AIM → Without the pictures, can you quote each line below exactly?

╔══

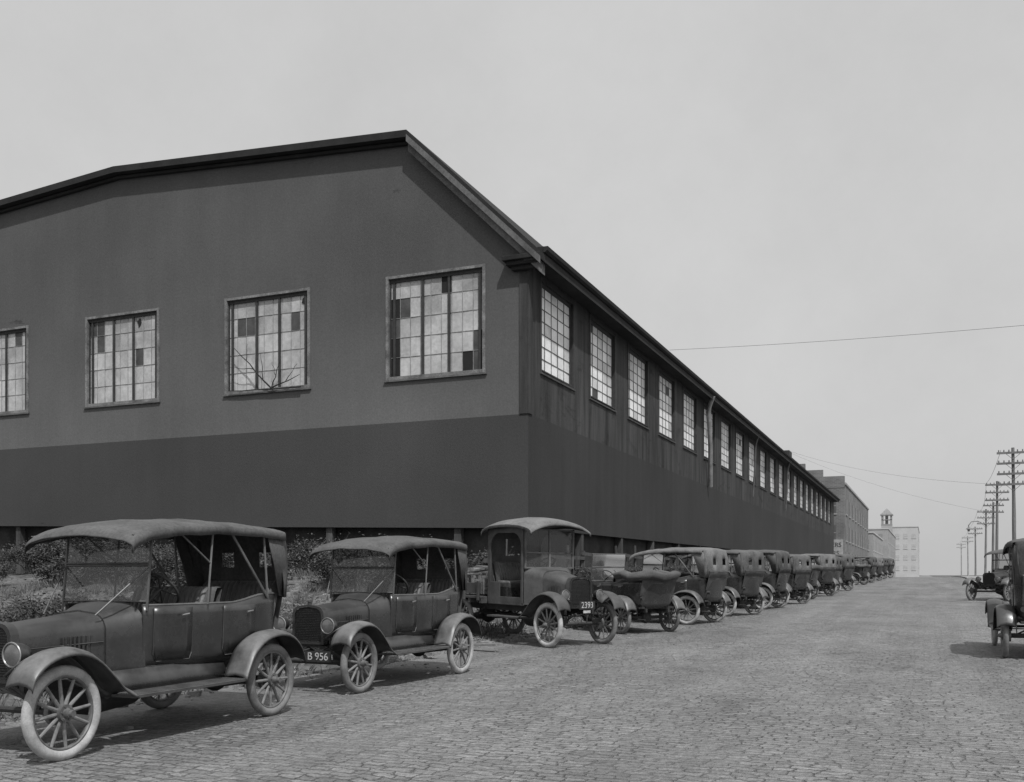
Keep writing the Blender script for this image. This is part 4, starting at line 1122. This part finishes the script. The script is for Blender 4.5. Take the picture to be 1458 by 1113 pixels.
# ------------------------------------------------------------------ world, sun, camera
w = bpy.data.worlds.new('World'); scene.world = w; w.use_nodes = True
nt = w.node_tree; nt.nodes.clear(); L = nt.links
V = Vector((.36, -.42, .78)).normalized()
sky = nt.nodes.new('ShaderNodeTexSky'); sky.sky_type = 'NISHITA'; sky.sun_disc = False
sky.sun_elevation = math.asin(V.z); sky.sun_rotation = math.atan2(V.x, V.y); sky.dust_density = 5; sky.air_density = 1.5
bw = nt.nodes.new('ShaderNodeRGBToBW'); L.new(sky.outputs[0], bw.inputs[0])
tc = nt.nodes.new('ShaderNodeTexCoord')
nz = nt.nodes.new('ShaderNodeTexNoise'); nz.inputs['Scale'].default_value = 2.2; nz.inputs['Detail'].default_value = 10; nz.inputs['Roughness'].default_value = .68
L.new(tc.outputs['Generated'], nz.inputs['Vector'])
mr = nt.nodes.new('ShaderNodeMapRange'); mr.inputs[1].default_value = .3; mr.inputs[2].default_value = .7; mr.inputs[3].default_value = .93; mr.inputs[4].default_value = 1.07
L.new(nz.outputs[0], mr.inputs[0])
mx = nt.nodes.new('ShaderNodeMix'); mx.data_type = 'FLOAT'; mx.inputs[0].default_value = .68
L.new(bw.outputs[0], mx.inputs[2]); mx.inputs[3].default_value = 7.2
mu = nt.nodes.new('ShaderNodeMath'); mu.operation = 'MULTIPLY'; L.new(mx.outputs[0], mu.inputs[0]); L.new(mr.outputs[0], mu.inputs[1])
bg = nt.nodes.new('ShaderNodeBackground'); bg.inputs[1].default_value = .104
L.new(mu.outputs[0], bg.inputs[0]); wo = nt.nodes.new('ShaderNodeOutputWorld'); L.new(bg.outputs[0], wo.inputs[0])
sl = bpy.data.lights.new('sun', 'SUN'); sl.energy = 3.3; sl.angle = R(1.0); sl.color = (1, 1, 1)
so = bpy.data.objects.new('sun', sl); COL.objects.link(so); so.rotation_euler = V.to_track_quat('Z', 'Y').to_euler(); so.location = (10, -20, 40)
cam = bpy.data.cameras.new('camera'); co = bpy.data.objects.new('camera', cam); COL.objects.link(co)
co.location = (0, 0, 1.5); co.rotation_euler = (R(90), 0, R(22.86))
cam.sensor_width = 36; cam.lens = 36*1402/1458; cam.shift_y = 261.5/1458; cam.clip_end = 6000; cam.clip_start = .1
scene.camera = co
scene.view_settings.view_transform = 'Standard'; scene.view_settings.look = 'None'; scene.view_settings.exposure = 0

╚══

RESPONSE →
Keep writing the Blender script for this image. This is part 4, starting at line 1122. This part finishes the script. The script is for Blender 4.5. Take the picture to be 1458 by 1113 pixels.
# ------------------------------------------------------------------ world, sun, camera
w = bpy.data.worlds.new('World'); scene.world = w; w.use_nodes = True
nt = w.node_tree; nt.nodes.clear(); L = nt.links
V = Vector((.36, -.42, .78)).normalized()
sky = nt.nodes.new('ShaderNodeTexSky'); sky.sky_type = 'NISHITA'; sky.sun_disc = False
sky.sun_elevation = math.asin(V.z); sky.sun_rotation = math.atan2(V.x, V.y); sky.dust_density = 5; sky.air_density = 1.5
bw = nt.nodes.new('ShaderNodeRGBToBW'); L.new(sky.outputs[0], bw.inputs[0])
tc = nt.nodes.new('ShaderNodeTexCoord')
nz = nt.nodes.new('ShaderNodeTexNoise'); nz.inputs['Scale'].default_value = 2.2; nz.inputs['Detail'].default_value = 10; nz.inputs['Roughness'].default_value = .68
L.new(tc.outputs['Generated'], nz.inputs['Vector'])
mr = nt.nodes.new('ShaderNodeMapRange'); mr.inputs[1].default_value = .3; mr.inputs[2].default_value = .7; mr.inputs[3].default_value = .93; mr.inputs[4].default_value = 1.07
L.new(nz.outputs[0], mr.inputs[0])
mx = nt.nodes.new('ShaderNodeMix'); mx.data_type = 'FLOAT'; mx.inputs[0].default_value = .68
L.new(bw.outputs[0], mx.inputs[2]); mx.inputs[3].default_value = 7.2
mu = nt.nodes.new('ShaderNodeMath'); mu.operation = 'MULTIPLY'; L.new(mx.outputs[0], mu.inputs[0]); L.new(mr.outputs[0], mu.inputs[1])
bg = nt.nodes.new('ShaderNodeBackground'); bg.inputs[1].default_value = .104
L.new(mu.outputs[0], bg.inputs[0]); wo = nt.nodes.new('ShaderNodeOutputWorld'); L.new(bg.outputs[0], wo.inputs[0])
sl = bpy.data.lights.new('sun', 'SUN'); sl.energy = 3.3; sl.angle = R(1.0); sl.color = (1, 1, 1)
so = bpy.data.objects.new('sun', sl); COL.objects.link(so); so.rotation_euler = V.to_track_quat('Z', 'Y').to_euler(); so.location = (10, -20, 40)
cam = bpy.data.cameras.new('camera'); co = bpy.data.objects.new('camera', cam); COL.objects.link(co)
co.location = (0, 0, 1.5); co.rotation_euler = (R(90), 0, R(22.86))
cam.sensor_width = 36; cam.lens = 36*1402/1458; cam.shift_y = 261.5/1458; cam.clip_end = 6000; cam.clip_start = .1
scene.camera = co
scene.view_settings.view_transform = 'Standard'; scene.view_settings.look = 'None'; scene.view_settings.exposure = 0